Now to be honest; I'm not entirely sure if John Searle would agree that that is consciousness when we do get there but I do agree with him that deterministic consciousness is essentially a contradictio in terminis.

I wouldn't be so critical of GOFAI. Much high-level reasoning either does or can involve symbol manipulation. There are some impressive systems, such as Cyc, which do precisely that. It isn't useful for low-level tasks like vision or walking, so other approaches are needed to complement it.

> but we're past the point of just manipulating empty symbols.

We've now reached the point where we can manipulate large matrices containing floating point numbers. I don't see how this makes systems any more conscious.

Regards claim 2, Searle repeats the phrase "specific causal properties of the brain" quite a few times without spelling out just what he's referring to, but from other remarks he makes it seems clear he means actual electrochemical interactions, rather than generic information processing capabilities.
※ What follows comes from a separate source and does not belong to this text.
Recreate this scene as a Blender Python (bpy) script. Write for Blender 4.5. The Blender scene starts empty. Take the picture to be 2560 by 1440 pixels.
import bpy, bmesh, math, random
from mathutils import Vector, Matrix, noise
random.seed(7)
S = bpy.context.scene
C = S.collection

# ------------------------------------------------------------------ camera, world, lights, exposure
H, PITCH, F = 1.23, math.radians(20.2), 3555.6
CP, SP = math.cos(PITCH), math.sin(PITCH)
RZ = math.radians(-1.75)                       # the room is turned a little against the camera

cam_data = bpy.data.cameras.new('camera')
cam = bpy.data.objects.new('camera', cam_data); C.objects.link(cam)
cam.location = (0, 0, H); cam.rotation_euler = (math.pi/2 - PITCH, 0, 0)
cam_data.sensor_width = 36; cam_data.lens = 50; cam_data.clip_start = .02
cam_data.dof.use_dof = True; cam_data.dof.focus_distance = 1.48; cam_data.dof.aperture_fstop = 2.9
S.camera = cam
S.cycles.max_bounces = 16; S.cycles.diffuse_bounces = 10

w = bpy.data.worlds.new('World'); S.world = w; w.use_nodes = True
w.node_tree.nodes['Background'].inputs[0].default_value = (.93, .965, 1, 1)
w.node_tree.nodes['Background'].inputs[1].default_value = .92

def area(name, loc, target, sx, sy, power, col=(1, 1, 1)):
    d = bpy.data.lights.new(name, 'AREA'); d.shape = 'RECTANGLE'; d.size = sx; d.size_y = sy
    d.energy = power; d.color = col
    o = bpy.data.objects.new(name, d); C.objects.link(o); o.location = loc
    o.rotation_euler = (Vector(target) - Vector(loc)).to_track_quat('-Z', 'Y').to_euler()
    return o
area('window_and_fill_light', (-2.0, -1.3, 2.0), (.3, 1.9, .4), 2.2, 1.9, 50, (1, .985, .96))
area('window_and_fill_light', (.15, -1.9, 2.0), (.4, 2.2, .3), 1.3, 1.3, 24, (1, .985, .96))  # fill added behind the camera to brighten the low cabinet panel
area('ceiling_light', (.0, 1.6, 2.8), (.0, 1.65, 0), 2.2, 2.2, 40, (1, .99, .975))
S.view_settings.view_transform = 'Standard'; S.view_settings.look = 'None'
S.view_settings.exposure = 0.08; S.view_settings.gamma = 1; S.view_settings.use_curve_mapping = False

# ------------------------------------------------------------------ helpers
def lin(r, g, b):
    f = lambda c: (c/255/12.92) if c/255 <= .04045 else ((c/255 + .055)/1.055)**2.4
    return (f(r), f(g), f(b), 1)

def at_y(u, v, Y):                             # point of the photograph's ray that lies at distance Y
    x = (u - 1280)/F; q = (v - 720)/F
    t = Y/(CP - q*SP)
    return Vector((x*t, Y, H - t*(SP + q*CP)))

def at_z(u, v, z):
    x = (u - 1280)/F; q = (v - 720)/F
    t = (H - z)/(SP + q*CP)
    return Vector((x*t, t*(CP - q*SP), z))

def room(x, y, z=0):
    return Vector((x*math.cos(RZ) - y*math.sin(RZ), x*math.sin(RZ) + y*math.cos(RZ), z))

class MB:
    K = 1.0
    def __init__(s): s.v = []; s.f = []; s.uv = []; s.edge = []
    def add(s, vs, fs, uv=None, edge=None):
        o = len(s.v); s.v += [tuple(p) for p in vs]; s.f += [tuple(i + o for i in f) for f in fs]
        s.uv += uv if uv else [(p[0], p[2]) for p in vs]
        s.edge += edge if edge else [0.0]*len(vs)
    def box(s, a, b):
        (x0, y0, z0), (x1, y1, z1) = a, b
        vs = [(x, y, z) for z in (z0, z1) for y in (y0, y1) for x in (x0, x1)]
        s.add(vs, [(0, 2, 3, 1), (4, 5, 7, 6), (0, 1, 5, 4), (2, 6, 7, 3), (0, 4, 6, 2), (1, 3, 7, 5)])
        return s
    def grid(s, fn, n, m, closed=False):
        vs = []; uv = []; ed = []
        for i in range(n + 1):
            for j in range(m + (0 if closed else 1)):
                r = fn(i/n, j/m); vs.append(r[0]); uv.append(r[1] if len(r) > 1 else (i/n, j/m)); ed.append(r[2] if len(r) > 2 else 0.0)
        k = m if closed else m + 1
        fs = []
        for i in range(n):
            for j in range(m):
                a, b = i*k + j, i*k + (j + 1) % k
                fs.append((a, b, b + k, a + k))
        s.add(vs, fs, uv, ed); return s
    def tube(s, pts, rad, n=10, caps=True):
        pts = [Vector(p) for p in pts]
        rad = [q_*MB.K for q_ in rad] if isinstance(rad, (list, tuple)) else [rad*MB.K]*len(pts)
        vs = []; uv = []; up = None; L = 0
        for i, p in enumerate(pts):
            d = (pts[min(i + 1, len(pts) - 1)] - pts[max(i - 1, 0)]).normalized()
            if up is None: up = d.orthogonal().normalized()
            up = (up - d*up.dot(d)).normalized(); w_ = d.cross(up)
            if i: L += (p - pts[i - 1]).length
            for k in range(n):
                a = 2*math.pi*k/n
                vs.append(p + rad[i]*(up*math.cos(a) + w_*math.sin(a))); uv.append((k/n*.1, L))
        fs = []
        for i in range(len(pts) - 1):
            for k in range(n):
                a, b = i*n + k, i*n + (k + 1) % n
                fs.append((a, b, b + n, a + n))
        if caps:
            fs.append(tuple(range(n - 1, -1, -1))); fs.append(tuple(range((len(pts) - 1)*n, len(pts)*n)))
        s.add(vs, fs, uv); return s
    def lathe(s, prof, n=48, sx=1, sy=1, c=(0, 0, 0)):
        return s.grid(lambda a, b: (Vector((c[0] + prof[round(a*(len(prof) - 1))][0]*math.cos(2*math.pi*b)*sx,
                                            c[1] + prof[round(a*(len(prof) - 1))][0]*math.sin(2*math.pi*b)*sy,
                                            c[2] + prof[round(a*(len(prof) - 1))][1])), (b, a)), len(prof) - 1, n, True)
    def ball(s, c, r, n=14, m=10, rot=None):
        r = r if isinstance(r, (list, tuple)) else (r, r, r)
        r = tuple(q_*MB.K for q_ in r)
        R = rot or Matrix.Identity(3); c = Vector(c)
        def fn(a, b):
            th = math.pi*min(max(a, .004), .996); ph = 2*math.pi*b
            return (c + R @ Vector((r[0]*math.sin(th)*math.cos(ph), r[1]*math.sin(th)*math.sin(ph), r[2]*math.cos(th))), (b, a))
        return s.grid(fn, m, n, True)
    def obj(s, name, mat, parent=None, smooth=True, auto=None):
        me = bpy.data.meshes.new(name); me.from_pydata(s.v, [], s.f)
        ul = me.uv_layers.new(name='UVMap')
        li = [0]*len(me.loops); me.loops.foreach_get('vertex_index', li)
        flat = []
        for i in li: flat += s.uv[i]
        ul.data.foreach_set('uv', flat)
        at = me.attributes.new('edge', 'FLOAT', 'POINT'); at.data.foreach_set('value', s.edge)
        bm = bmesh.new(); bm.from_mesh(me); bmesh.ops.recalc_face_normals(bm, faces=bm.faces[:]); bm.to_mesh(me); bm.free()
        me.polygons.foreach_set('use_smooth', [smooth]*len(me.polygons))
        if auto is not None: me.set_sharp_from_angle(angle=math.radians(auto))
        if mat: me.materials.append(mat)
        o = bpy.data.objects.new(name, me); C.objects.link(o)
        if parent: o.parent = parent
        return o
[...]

I think his view is that consciousness (most likely) doesn't arise out of "information processing", which he would probably class as "observer-relative", but out of some as yet not understood chemistry/physics which takes place in actual physical brains.
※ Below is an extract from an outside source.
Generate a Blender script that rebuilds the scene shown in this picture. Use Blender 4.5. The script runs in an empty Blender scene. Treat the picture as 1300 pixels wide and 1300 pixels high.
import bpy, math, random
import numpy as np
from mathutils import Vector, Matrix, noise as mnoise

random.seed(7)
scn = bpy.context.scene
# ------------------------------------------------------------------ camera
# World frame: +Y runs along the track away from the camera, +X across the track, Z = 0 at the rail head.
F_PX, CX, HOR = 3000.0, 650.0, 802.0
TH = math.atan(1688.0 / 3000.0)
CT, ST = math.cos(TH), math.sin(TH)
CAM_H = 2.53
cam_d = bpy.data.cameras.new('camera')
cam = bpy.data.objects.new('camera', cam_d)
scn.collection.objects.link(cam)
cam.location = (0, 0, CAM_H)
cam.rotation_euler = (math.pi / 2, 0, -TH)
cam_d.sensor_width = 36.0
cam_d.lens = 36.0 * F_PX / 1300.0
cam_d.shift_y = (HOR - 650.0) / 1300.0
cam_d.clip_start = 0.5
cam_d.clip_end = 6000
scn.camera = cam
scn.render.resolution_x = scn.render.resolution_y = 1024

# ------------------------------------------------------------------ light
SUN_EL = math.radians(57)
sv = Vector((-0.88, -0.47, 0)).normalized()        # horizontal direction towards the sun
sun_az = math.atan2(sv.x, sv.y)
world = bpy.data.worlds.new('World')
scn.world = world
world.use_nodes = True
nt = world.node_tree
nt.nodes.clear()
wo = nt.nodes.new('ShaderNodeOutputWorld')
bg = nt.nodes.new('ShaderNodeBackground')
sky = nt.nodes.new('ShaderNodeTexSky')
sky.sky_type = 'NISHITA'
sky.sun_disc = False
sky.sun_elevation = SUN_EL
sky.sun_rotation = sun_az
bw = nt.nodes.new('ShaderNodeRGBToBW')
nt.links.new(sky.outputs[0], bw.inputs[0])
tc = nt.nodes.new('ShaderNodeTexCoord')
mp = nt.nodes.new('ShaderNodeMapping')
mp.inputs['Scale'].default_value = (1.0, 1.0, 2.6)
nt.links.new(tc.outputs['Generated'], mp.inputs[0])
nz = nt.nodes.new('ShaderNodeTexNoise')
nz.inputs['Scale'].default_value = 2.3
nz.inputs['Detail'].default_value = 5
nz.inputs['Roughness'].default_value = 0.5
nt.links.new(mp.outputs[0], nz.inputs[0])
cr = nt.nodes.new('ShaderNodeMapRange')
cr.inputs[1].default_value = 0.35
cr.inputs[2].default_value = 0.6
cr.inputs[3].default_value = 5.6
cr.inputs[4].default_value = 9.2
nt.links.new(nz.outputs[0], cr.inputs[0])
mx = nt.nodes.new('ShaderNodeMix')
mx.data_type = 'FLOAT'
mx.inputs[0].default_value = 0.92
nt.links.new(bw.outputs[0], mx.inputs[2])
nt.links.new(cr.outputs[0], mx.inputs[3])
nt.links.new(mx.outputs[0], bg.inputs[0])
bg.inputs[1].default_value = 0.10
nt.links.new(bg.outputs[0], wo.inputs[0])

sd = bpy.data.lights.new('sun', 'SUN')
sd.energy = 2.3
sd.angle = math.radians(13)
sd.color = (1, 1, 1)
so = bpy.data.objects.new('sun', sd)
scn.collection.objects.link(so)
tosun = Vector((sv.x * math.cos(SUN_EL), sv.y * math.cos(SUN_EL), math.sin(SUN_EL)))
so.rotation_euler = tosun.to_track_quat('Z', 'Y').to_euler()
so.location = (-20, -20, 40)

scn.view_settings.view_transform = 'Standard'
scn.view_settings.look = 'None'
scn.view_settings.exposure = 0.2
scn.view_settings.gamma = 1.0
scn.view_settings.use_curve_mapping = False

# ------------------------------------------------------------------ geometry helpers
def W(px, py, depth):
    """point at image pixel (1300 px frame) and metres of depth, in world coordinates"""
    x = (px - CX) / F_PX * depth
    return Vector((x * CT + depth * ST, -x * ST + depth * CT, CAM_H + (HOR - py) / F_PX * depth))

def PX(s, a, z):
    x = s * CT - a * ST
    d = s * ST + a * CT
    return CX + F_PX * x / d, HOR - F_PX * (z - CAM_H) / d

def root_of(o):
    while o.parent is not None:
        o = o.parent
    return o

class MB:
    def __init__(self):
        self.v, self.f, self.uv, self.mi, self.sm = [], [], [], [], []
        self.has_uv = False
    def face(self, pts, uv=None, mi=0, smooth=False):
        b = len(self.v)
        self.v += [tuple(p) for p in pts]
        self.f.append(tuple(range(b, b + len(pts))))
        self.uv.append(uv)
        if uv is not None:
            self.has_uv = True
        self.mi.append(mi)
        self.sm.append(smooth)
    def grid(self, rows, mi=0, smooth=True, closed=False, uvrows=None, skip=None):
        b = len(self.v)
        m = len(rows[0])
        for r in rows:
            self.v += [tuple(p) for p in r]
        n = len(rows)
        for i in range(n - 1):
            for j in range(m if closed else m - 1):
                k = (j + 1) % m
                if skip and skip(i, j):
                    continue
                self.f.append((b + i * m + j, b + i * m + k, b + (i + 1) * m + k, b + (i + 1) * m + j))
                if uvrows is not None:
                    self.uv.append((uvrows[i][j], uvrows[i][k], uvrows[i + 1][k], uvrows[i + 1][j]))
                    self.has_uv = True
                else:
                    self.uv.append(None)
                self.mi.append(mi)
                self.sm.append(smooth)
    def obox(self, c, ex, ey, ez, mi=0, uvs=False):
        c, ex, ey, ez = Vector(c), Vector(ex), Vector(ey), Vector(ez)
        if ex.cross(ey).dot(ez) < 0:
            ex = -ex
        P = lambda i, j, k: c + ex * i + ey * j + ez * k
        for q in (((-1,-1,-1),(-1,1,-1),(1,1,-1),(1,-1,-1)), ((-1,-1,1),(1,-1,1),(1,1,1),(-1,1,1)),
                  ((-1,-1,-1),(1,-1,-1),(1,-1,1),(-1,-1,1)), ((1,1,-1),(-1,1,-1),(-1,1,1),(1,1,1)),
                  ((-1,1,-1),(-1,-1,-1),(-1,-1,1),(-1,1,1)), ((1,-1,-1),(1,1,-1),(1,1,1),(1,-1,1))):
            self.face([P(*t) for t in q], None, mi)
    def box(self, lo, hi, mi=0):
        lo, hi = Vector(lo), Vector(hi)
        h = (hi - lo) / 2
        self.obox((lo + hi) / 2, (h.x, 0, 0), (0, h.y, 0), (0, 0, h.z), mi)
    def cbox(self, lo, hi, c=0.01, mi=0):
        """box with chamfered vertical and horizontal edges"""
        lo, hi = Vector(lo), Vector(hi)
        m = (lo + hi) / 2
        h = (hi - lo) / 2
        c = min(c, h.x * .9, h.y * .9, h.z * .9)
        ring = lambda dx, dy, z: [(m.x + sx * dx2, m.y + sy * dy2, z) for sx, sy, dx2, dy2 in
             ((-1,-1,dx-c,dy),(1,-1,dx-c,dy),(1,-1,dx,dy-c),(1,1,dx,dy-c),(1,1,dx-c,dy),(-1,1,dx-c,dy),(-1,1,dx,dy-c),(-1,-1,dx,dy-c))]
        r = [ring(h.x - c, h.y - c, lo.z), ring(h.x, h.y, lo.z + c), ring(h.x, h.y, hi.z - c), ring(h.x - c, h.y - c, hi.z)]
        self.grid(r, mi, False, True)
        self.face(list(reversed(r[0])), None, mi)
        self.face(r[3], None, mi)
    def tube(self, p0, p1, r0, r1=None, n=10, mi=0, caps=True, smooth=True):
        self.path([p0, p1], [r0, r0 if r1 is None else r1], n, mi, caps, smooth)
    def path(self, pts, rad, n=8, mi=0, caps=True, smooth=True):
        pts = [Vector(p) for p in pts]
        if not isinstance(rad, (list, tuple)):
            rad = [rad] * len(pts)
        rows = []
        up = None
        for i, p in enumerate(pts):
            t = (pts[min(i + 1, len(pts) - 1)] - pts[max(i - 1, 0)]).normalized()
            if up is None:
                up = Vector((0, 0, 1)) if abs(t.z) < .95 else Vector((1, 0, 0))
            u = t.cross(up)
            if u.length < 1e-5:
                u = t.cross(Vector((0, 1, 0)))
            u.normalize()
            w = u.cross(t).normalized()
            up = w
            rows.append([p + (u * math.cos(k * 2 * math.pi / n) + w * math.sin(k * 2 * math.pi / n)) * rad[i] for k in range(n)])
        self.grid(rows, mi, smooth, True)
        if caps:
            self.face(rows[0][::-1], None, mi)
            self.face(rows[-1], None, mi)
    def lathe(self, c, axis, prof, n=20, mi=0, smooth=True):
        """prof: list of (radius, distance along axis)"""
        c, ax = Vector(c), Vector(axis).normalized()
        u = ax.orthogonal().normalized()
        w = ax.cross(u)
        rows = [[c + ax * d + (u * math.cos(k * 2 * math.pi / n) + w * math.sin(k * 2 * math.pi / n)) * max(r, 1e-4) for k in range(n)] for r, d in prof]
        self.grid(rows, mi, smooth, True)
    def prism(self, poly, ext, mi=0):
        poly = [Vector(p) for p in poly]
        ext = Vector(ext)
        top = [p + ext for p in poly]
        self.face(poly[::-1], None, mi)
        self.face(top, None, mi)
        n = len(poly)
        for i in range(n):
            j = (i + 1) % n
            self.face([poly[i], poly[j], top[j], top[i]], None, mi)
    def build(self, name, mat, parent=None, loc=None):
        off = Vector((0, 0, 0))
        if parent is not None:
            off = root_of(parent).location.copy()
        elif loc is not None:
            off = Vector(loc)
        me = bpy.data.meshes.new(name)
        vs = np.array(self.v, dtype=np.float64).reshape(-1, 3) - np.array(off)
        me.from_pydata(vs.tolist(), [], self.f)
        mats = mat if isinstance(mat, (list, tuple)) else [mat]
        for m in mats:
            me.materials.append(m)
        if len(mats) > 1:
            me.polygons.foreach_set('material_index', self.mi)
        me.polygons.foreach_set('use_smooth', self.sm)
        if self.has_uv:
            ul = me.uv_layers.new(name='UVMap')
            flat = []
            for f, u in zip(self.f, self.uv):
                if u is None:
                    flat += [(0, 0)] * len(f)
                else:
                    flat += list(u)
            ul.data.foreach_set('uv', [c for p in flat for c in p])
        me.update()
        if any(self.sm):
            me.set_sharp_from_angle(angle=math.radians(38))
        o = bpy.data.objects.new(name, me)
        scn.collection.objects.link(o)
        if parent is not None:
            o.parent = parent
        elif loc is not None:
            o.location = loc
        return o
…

So the question, to Searle, is not "about what kinds of information processing systems would have subjective conscious experiences", but "what kinds of electrochemical interactions would cause conscious experiences".
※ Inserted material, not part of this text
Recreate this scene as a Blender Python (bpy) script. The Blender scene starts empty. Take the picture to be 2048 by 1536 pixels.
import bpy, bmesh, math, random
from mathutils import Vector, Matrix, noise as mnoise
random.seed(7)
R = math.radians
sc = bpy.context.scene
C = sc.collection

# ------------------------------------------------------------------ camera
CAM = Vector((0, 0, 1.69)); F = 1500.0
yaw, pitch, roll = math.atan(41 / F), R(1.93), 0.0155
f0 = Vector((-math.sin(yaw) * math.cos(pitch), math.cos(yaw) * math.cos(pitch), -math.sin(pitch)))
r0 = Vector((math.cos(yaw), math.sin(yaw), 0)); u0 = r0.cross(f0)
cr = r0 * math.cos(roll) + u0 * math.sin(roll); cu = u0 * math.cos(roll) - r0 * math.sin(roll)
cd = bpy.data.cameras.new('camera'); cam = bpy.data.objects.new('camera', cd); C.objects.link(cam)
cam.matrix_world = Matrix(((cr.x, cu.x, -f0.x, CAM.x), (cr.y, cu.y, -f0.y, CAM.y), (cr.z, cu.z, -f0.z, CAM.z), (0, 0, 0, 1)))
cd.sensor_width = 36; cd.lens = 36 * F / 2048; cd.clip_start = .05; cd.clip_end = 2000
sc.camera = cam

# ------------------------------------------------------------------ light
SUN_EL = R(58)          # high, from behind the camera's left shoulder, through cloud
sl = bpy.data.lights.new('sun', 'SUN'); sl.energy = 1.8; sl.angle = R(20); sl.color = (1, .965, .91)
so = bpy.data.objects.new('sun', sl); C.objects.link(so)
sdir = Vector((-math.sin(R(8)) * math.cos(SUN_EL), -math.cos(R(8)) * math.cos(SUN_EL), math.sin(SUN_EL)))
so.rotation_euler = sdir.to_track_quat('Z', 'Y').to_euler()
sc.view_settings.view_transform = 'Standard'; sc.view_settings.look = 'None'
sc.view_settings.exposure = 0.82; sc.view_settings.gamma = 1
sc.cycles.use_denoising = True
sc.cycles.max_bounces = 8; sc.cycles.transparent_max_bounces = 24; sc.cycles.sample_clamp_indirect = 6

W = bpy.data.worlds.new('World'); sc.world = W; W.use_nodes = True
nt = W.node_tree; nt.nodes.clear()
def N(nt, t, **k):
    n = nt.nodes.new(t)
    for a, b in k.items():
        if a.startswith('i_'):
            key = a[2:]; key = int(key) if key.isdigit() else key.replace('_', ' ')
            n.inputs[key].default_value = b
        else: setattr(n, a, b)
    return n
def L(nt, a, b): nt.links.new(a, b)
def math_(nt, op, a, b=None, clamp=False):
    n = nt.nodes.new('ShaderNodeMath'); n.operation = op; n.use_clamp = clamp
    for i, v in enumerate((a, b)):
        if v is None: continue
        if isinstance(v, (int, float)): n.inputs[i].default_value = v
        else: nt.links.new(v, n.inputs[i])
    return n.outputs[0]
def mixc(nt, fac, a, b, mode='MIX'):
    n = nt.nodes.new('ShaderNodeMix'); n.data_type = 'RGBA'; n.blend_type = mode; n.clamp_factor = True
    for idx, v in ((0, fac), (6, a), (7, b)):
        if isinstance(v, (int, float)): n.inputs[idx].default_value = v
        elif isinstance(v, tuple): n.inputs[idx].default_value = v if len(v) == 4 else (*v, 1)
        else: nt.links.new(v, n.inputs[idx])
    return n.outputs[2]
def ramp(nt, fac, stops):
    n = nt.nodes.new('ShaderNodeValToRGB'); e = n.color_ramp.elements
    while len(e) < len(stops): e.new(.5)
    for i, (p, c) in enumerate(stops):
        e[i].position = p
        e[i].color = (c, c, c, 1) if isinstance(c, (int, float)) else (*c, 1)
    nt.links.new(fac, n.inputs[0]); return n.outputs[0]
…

The intuition/assumption of his questioners seems to be that whatever electrochemical interactions are relevant for consciousness, they are relevant only in virtue of their being a physical implementation of some computational features, but plainly he does not share this assumption and favours the possibility that the electrochemical interactions are relevant because they physically (I think he'd have to say) produce subjective experience - and that any computational features we attribute to them are most likely orthogonal to this. Hence his example of the uselessness of feeding an actual physical pizza to a computer simulation of digestion. His point is that the biochemistry (he assumes) required for consciousness isn't present in a computer any more than that required for digestion is.

Another example might be: you wouldn't expect a compass needle to be affected by a computer simulating electron spin in an assemblage of atoms exhibiting ferromagnetism any more than it would be by a simulation of a non-ferromagnetic assemblage.

To someone making the assumption that computation is fundamental for explanations of consciousness, these examples seem to entirely miss the point, because it's not the physical properties of the implementation (the actual goings on in the CPU and whatnot) that matter, but the information processing features of the model that are the relevant causal properties (for them.)

But to Searle, I think, these people are just failing to grok his position, because they don't seem to even understand that he's saying the physical goings on are primary. You can almost hear the mental "WHOOSH!" as he sees his argument pass over their heads. In an observer-relative way, of course.

As you imply, until someone can show at least a working theory of how either information processing or biochemistry can cause subjective experience the jury will be out and the arguments can continue. I won't be surprised if it takes a long time.

(Edited to add the magnetic example and subsequent 2 paragraphs.)